Ms Nkrumah said her administration would revive and modernise Dr Kwame Nkrumah’s seven-year development plan on agriculture and offer tax incentives to local entrepreneurs and also help small-holder farmers to form cooperatives so that they could benefit from loans.

She said the CPP was against the plant breeder system as it would confine the nation to further dependency.

Mr Agyapong opined that a way to boost agriculture was to motivate farmers by providing them with inputs and farming implements as well as encouraging commercial farming to promote exports.

A different CPP government

Stating how his administration would be different from the country’s successive governments, Mr Agyapong said a CPP government would cut down on government expenditure and put money in the pocket of Ghanaians, capture the data of Ghanaians on a common data base and eliminate corruption which he said was destroying the country.

Ms Nkrumah stated that her administration would lift Ghana from the economic quagmire it was in and practice proper decentralisation where the grassroots would be part of decision making.

“A CPP government under my leadership would abandon the structure-adjustment model of development and go back to the Nkrumah’s principle. Ghanaians through the state and cooperatives will control our economy and strategic industries.

“We would take the unprecedented step to renationalise all our natural resources and national assets. Everything that was sold, you the Ghanaian, will get hold of it once again. There would be no compromise on ownership of resources,“ she assured.

Mr Akwetey, on the other hand, put priority on the need for the country to exercise sovereignty over its economy and natural resources, create jobs while at the same time fighting corruption with an iron fist by resourcing all the country’s anti-corruption institutions.

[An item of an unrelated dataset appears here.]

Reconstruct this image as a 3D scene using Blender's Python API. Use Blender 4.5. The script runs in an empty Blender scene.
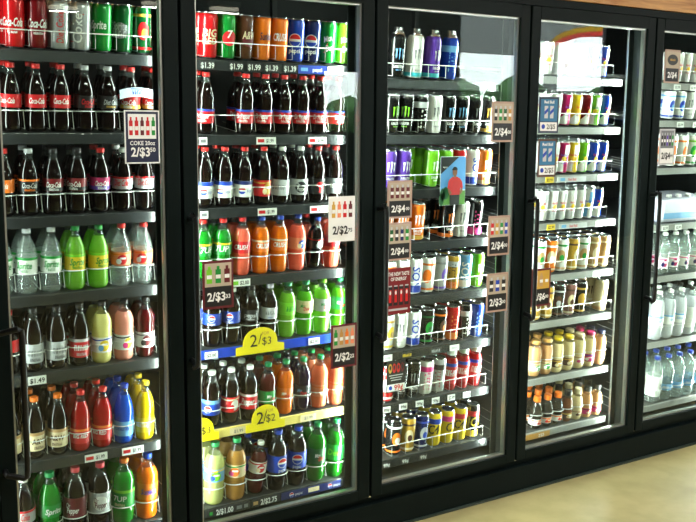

“CHRAJ has been left unattended to for a long time, they are only receiving salaries. We need a strong hand in the police service to reorder their activities and get them to win the respect of Ghanaians so that we can be secure and people will not commit crime with impunity and get away with it,” he said.

For his part, Mr Greenstreet said his administration would be different from the current administration by being transparent, accountable and responsive to the needs of Ghanaians.

Support

The four presidential hopefuls in the CPP flag-bearer race have vowed to unite and support any candidate that would emerge victorious in Saturday’s polls.

Mr Bright Akwetey, Ms Nkrumah, Mr Agyapong and Mr Greenstreet all made their commitment to help the party forge a unted front ahead of the 2016 elections.

The vows seemed significant in many ways as two of the party’s flag bearers in the 2008 and 2012 elections – Dr Papa Kwesi Nduom and Dr Foster Abu Sakara have quit the party, with Dr Nduom forming his own party, the Progressive People’s Party.

Controversial moment

The debate was not without controversial moments as Mr Greenstreet complained of tiredness after the first round, insisting that he was tired.

And Mr Agyapong’s long commentaries on questions without concrete answers also drew murmuring and laughter from the audience in the TV Africa studios.